* DESCRIPTION OF THE TASK
Begin with the first line of the material and write out each line exactly, ending with the line that contains "COL = S.collection". Pictures are not part of the copy.

* PROVIDED DATA
════════════════════

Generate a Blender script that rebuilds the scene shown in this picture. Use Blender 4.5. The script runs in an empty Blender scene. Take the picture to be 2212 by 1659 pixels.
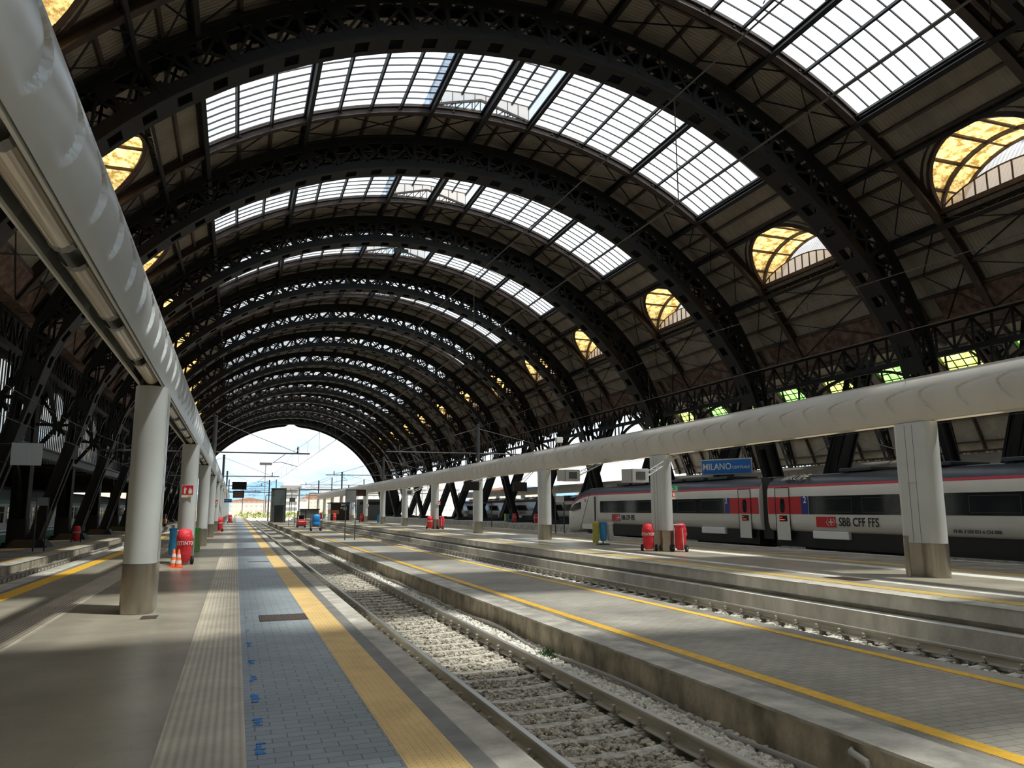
import bpy, math, random
from mathutils import Vector, Matrix
random.seed(7)
sin, cos, pi, rad = math.sin, math.cos, math.pi, math.radians
S = bpy.context.scene
COL = S.collection

# ------------------------------------------------------------------ camera
FPX, CX, CY, H = 1653.0, 1106.0, 829.5, 1.63
PITCH, YAW, ROLL = rad(9.2466), rad(19.6675), rad(0.2292)
cam_d = bpy.data.cameras.new('camera'); cam = bpy.data.objects.new('camera', cam_d); COL.objects.link(cam)
S.camera = cam
cam_d.sensor_width = 36.0; cam_d.lens = FPX / 2212.0 * 36.0
cam_d.clip_start = 0.05; cam_d.clip_end = 20000
F = Vector((sin(YAW) * cos(PITCH), cos(YAW) * cos(PITCH), sin(PITCH)))
R0 = Vector((cos(YAW), -sin(YAW), 0)); U0 = R0.cross(F)
R = R0 * cos(ROLL) - U0 * sin(ROLL); U = U0 * cos(ROLL) + R0 * sin(ROLL)
m = Matrix((R, U, -F)).transposed().to_4x4(); m.translation = Vector((0, 0, H)); cam.matrix_world = m

# ------------------------------------------------------------------ sky, sun, exposure
S.view_settings.view_transform = 'Standard'; S.view_settings.look = 'None'
S.view_settings.gamma = 1.0; S.view_settings.use_curve_mapping = False
S.view_settings.exposure = 1.15
S.cycles.use_denoising = True
S.cycles.max_bounces = 7; S.cycles.diffuse_bounces = 4; S.cycles.glossy_bounces = 3
S.cycles.transmission_bounces = 4; S.cycles.transparent_max_bounces = 14
S.cycles.sample_clamp_indirect = 6.0; S.cycles.caustics_reflective = False; S.cycles.caustics_refractive = False
W = bpy.data.worlds.new('sky'); S.world = W; W.use_nodes = True
nt = W.node_tree; nt.nodes.clear()
def N(t, typ, **k):
    n = t.nodes.new(typ)
    for a, b in k.items(): setattr(n, a, b)
    return n
tc = N(nt, 'ShaderNodeTexCoord'); sep = N(nt, 'ShaderNodeSeparateXYZ'); nt.links.new(tc.outputs['Generated'], sep.inputs[0])
mp = N(nt, 'ShaderNodeMapping'); mp.inputs['Scale'].default_value = (1.6, 1.6, 5.0); nt.links.new(tc.outputs['Generated'], mp.inputs[0])
ns = N(nt, 'ShaderNodeTexNoise'); ns.inputs['Scale'].default_value = 2.2; ns.inputs['Detail'].default_value = 8; ns.inputs['Roughness'].default_value = .58
nt.links.new(mp.outputs[0], ns.inputs[0])
cr = N(nt, 'ShaderNodeValToRGB'); cr.color_ramp.elements[0].position = .40; cr.color_ramp.elements[1].position = .62
nt.links.new(ns.outputs[0], cr.inputs[0])
gr = N(nt, 'ShaderNodeValToRGB'); e = gr.color_ramp.elements
e[0].position = 0.0; e[0].color = (.44, .68, .88, 1); e[1].position = .9; e[1].color = (.26, .50, .88, 1)
x = e.new(.14); x.color = (.54, .76, .92, 1)
nt.links.new(sep.outputs[2], gr.inputs[0])
mx = N(nt, 'ShaderNodeMixRGB'); mx.inputs[2].default_value = (1.0, 1.0, 1.0, 1)
nt.links.new(cr.outputs[0], mx.inputs[0]); nt.links.new(gr.outputs[0], mx.inputs[1])
bg = N(nt, 'ShaderNodeBackground'); bg.inputs[1].default_value = .66; nt.links.new(mx.outputs[0], bg.inputs[0])
wo = N(nt, 'ShaderNodeOutputWorld'); nt.links.new(bg.outputs[0], wo.inputs[0])
sun_d = bpy.data.lights.new('sun', 'SUN'); sun_d.energy = 6.0; sun_d.angle = rad(2.6); sun_d.color = (1.0, .93, .80)
sun = bpy.data.objects.new('sun', sun_d); COL.objects.link(sun)
SUNV = Vector((.37, -.26, 1.0)).normalized()
sun.rotation_euler = SUNV.to_track_quat('Z', 'Y').to_euler(); sun.location = (20, -20, 60)

# ------------------------------------------------------------------ materials
MATS = {}
def mat(name, col, rough=.6, metal=0.0, var=0.0, vscale=3.0, bump=0.0, bscale=20.0, emit=0.0, spec=.5, stretch=(1, 1, 1), col2=None, edge=(.35, .65)):
    if name in MATS: return MATS[name]
    M_ = bpy.data.materials.new(name); M_.use_nodes = True; t = M_.node_tree; b = t.nodes['Principled BSDF']
    b.inputs['Base Color'].default_value = (*col, 1); b.inputs['Roughness'].default_value = rough; b.inputs['Metallic'].default_value = metal
    b.inputs['Specular IOR Level'].default_value = spec
    if emit: b.inputs['Emission Color'].default_value = (*col, 1); b.inputs['Emission Strength'].default_value = emit
    if var or bump or col2:
        c = N(t, 'ShaderNodeTexCoord'); mp = N(t, 'ShaderNodeMapping'); mp.inputs['Scale'].default_value = stretch
        t.links.new(c.outputs['Object'], mp.inputs[0])
    if var or col2:
        n = N(t, 'ShaderNodeTexNoise'); n.inputs['Scale'].default_value = vscale; n.inputs['Detail'].default_value = 6; n.inputs['Roughness'].default_value = .6
        t.links.new(mp.outputs[0], n.inputs[0])
        r = N(t, 'ShaderNodeValToRGB'); r.color_ramp.elements[0].position = edge[0]; r.color_ramp.elements[1].position = edge[1]
        c2 = col2 or tuple(min(1, q * (1 + var)) for q in col)
        r.color_ramp.elements[0].color = (*[q * (1 - var) for q in col], 1); r.color_ramp.elements[1].color = (*c2, 1)
        t.links.new(n.outputs[0], r.inputs[0]); t.links.new(r.outputs[0], b.inputs['Base Color'])
    if bump:
        n2 = N(t, 'ShaderNodeTexNoise'); n2.inputs['Scale'].default_value = bscale; n2.inputs['Detail'].default_value = 4
        t.links.new(mp.outputs[0], n2.inputs[0])
        bp = N(t, 'ShaderNodeBump'); bp.inputs['Strength'].default_value = bump; bp.inputs['Distance'].default_value = .02
        t.links.new(n2.outputs[0], bp.inputs['Height']); t.links.new(bp.outputs[0], b.inputs['Normal'])
    MATS[name] = M_
    return M_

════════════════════

* RESPONSE
Generate a Blender script that rebuilds the scene shown in this picture. Use Blender 4.5. The script runs in an empty Blender scene. Take the picture to be 2212 by 1659 pixels.
import bpy, math, random
from mathutils import Vector, Matrix
random.seed(7)
sin, cos, pi, rad = math.sin, math.cos, math.pi, math.radians
S = bpy.context.scene
COL = S.collection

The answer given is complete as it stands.